A foundation gives you the possibility of creating a lasting legacy, one that will continue supporting a cherished cause after your death. It can be named for you or your family, or you can use a completely unrelated name for it.
And, of course, there are the tax savings. Thanks to charitable donation tax credits, for every dollar you give to a registered charity, you get back around 50 cents—depending on your province of residence and marginal tax rate.

You can claim tax credits on donations up to 75% of your net income in the year the donation is made. And unused portions of your donations can be carried forward for up to five years.

You have the flexibility to make donations to a private foundation at times that best suit your tax and estate-planning objectives. In addition, you can make donations and enjoy the tax benefits without having to immediately select the charity or the program to receive that gift.

The disadvantages

So those are the pros. Now let’s talk about the cons.

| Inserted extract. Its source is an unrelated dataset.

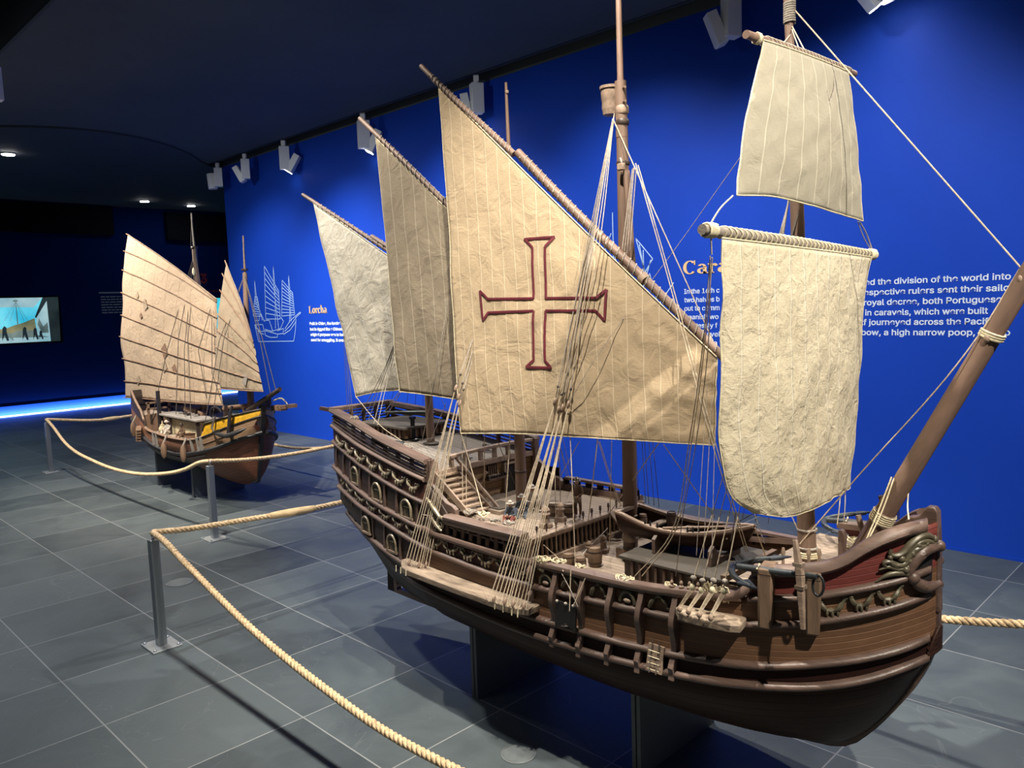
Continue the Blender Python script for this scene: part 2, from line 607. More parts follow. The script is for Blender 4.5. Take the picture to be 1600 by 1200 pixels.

One of the biggest disadvantages is the costs involved. First, it costs money to set up a foundation, notably for legal and accounting fees.

Then, there are the ongoing expenses for such things as tax filings, preparation of audited financial statements, issuing of tax receipts and investment management.

Beyond this, there are other administrative headaches involved in ongoing compliance and the day-to-day operations of the foundation.

You also have to be ready to accept a certain lack of privacy. That’s because the Canadian Revenue Agency discloses to the public information about your foundation, including its annual financial statements.
Finally, your children and other family members may not share your passion for the cause you support. They may not want to participate in governance or the administration of your foundation. And they may not want to carry it on after your death.

Look before you leap

Setting up a private foundation is an important decision in the life of your family. You should make sure to look at it from every angle with experienced advisors and be ready to make substantial donations to justify the costs and headaches.

You should also look at the alternatives. One very popular one is a donor-advised fund with a public foundation, such as a community foundation. These funds allow you to enjoy many of the benefits of a private foundation and avoid many of the downsides.

I commend you for wanting to share your good fortune. Just make sure you do it in a way that allows you to maximize your giving and minimize unwanted expense and stress for you and your family.